Nos últimos 25 anos tem-se assistido ao nascimento de um novo paradigma em Astronomia, segundo o qual pelo menos 90 por cento do Universo é constituído por um tipo de matéria, denominada matéria escura, ácerca da qual ainda pouco sabemos. Tal como o nome indica, a característica principal desta forma de matéria é o não emitir radiação em qualquer parte do espectro electromagnético.

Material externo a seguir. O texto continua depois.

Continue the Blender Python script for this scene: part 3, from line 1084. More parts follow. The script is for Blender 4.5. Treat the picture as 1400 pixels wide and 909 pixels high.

A possibilidade de existir matéria escura foi pela primeira vez tida em consideração há cerca de 60 anos, quando Fritz Zwicky através da distribuição das velocidades das galáxias em vários enxames chegou à conclusão de que nestes conjuntos de galáxias tinha que estar presente mais massa do que seria de esperar tendo em conta apenas a matéria associada às estrelas existentes nas galáxias. No entanto, esta observação permaneceu ignorada durante quase 40 anos. Só no ínicio dos anos 70 é que se descobriu que a matéria escura não só se encontra em longínquas aglomerações de galáxias, mas também marca presença no interior da nossa galáxia. As velocidades das estrelas na Galáxia reflectem a quantidade de massa nela existente - quanto maior forem mais massa terá de estar presente. Quando os cálculos são efectuados chega-se à conclusão que a massa total da Galáxia é cerca de 10 vezes superior à massa do material que nela conseguimos observar nas diferentes regiões do espectro electromagnético, desde o rádio até aos raios X. Esta matéria escura parece preencher toda a Galáxia, formando como que um halo aproximadamente esférico no centro do qual ela se encontra. Através da determinação das velocidades das estrelas em outras galáxias chega-se invariavelmente ao mesmo resultado - cerca de 90 por cento da sua massa, por vezes até mais, encontra-se sob a forma de matéria escura. Por intermédio das velocidades das galáxias na nossa região do Universo chegou-se à conclusão que mesmo o aparentemente espaço vazio entre as galáxias é preenchido por matéria escura, podendo esta eventualmente representar mais de 99 por cento da massa existente no Universo.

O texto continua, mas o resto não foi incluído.